Remember the post a couple weeks ago directing readers to sign a petition seeking to get the Cowsills a Rock and Roll Hall of Fame nomination? I wrote it after receiving an email from a woman named Marsha Jordan, who identified herself as the president of the Cowsills Fan Club. She asked that I please sign her online petition, and help spread the word.
So I did, both, and wrote back to ask that she return the favor and please let her list know about the Bubblegum Achivement Awards and International Bubblegum Month.
I guess she didn't appreciate my blog post, in which I called the Cowsills "kids" and suggested they had scant chance of being nominated. In response, I got an email lecture on the Cowsill family's many post-adolescent musical achievements, and nothing about the Bubblegum Awards. The Cowsills are featured in both Scram anthologies, so none of this was news to me, or I assume to our readers.
Y'know, if she had just said "good luck with it, and sorry, but I don't think I want to use the word 'bubblegum' in anything that goes out to my Cowsills list, because they are NOT a bubblegum band" that would have been fine. But she didn't. And I ultimately asked her three times, and which is how many times she ignored me.

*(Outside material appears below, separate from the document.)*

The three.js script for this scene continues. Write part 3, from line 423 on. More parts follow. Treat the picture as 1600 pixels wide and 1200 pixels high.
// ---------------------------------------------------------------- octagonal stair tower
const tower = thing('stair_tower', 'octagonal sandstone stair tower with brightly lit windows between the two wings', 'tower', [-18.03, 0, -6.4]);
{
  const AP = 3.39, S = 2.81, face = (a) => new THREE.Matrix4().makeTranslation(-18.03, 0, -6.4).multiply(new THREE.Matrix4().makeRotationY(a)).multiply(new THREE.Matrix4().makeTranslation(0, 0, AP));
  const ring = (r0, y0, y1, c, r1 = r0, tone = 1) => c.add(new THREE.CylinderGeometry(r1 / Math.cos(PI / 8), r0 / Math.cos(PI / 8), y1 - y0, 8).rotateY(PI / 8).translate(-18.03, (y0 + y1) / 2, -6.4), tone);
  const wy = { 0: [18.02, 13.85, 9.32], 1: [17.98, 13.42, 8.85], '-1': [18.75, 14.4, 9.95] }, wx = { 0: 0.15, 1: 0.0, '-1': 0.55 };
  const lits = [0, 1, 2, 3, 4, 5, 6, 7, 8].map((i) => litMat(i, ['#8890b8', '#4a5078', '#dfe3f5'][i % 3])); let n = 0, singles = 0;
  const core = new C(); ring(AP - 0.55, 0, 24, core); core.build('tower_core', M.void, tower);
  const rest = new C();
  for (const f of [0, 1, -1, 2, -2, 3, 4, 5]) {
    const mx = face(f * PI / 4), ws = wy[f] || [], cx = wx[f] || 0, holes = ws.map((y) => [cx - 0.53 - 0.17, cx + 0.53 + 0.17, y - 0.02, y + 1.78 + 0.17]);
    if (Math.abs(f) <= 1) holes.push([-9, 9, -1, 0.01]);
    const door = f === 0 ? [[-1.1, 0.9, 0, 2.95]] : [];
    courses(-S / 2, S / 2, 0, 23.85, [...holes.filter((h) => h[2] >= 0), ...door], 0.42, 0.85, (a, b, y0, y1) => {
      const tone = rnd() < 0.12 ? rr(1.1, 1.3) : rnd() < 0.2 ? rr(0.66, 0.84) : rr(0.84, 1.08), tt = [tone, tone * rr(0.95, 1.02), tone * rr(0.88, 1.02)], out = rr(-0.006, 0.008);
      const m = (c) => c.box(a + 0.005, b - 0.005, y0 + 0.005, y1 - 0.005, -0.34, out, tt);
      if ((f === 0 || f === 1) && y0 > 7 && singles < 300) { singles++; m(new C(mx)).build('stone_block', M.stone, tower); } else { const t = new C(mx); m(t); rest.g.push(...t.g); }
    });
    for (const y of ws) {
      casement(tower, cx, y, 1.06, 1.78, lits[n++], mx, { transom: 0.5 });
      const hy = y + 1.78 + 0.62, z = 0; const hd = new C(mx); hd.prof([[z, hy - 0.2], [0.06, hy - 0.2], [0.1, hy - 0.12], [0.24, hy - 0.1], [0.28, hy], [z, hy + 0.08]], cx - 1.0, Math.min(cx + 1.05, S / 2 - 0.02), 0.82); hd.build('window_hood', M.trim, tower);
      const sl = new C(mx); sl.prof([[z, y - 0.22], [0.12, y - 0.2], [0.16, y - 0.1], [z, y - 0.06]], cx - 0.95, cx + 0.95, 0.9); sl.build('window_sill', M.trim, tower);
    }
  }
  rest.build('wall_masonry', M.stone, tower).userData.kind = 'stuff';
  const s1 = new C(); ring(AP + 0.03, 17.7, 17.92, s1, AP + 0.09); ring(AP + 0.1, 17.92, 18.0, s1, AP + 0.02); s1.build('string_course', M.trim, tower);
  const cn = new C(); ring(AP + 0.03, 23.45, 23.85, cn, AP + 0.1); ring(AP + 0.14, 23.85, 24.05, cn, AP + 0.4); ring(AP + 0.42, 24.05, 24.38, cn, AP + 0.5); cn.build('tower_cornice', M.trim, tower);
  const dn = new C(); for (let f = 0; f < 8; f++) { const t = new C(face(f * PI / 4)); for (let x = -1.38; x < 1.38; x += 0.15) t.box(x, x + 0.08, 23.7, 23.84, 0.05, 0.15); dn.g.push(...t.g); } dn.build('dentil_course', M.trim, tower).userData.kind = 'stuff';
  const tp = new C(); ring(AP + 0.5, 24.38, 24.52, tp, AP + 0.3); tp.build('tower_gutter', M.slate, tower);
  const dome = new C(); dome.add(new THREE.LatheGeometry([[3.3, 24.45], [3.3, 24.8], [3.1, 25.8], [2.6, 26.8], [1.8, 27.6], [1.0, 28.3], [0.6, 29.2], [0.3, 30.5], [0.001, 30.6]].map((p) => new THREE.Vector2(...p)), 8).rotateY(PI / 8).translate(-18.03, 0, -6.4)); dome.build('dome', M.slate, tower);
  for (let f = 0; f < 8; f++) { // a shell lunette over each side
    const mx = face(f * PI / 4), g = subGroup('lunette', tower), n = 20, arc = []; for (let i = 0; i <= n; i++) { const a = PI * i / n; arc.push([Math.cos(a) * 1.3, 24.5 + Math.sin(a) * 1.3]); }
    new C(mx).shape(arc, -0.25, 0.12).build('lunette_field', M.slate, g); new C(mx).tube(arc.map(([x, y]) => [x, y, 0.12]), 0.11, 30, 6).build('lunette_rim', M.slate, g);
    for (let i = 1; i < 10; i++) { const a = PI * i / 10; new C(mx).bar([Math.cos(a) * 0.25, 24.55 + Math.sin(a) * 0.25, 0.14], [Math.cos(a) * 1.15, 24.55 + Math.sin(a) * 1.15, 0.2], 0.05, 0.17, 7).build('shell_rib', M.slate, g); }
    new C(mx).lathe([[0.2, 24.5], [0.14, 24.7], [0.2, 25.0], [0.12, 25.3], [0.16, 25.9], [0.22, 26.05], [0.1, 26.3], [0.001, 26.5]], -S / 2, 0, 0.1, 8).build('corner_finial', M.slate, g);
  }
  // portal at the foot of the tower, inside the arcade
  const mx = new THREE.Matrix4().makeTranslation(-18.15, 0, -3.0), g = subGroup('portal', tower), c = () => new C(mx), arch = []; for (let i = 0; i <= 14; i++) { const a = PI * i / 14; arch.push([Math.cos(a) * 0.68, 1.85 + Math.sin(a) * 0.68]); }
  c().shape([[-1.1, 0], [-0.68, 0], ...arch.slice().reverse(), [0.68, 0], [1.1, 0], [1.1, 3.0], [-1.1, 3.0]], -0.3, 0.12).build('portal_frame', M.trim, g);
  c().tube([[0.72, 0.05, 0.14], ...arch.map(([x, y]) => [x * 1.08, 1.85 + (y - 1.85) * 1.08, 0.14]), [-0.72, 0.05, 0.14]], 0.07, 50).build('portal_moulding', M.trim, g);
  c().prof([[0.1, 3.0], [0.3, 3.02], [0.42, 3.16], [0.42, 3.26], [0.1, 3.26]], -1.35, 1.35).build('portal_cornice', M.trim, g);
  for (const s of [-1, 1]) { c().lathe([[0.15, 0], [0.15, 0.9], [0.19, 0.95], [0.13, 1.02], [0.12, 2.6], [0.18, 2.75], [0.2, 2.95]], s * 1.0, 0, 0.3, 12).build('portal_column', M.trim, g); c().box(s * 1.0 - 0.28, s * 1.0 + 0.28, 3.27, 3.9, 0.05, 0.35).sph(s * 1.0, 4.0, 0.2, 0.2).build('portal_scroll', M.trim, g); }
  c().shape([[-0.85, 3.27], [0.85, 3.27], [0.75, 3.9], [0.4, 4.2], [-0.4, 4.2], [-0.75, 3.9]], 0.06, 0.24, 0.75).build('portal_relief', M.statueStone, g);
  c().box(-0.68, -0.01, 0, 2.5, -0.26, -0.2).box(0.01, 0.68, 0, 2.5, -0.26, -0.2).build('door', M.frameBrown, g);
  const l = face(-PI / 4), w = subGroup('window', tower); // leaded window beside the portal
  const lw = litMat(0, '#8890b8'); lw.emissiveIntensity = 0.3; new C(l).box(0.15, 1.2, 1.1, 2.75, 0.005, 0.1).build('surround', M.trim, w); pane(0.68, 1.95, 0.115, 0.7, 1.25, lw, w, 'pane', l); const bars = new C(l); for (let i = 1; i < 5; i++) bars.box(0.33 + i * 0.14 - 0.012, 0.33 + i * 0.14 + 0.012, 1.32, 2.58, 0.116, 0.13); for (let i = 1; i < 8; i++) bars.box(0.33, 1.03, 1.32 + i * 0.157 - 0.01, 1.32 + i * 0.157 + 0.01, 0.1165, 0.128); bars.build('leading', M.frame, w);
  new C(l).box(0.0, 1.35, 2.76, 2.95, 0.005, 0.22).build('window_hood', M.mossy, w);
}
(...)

A little goodwill and reciprocity goes such a long way. I'm not taking the link to the Cowsills petition down--I'm even linking to it again in this post. It's not the Cowsills' fault that the person representing their fan base lacks common courtesy. But I hope people like Marsha will think twice before they ask others to help promote their pet causes if they are also willing to do anything in return, or to at least respond graciously to a request. Because ultimately none of us has to help spread the word about anything, and it's the ones who drop the ball who make it less fun for all concerned.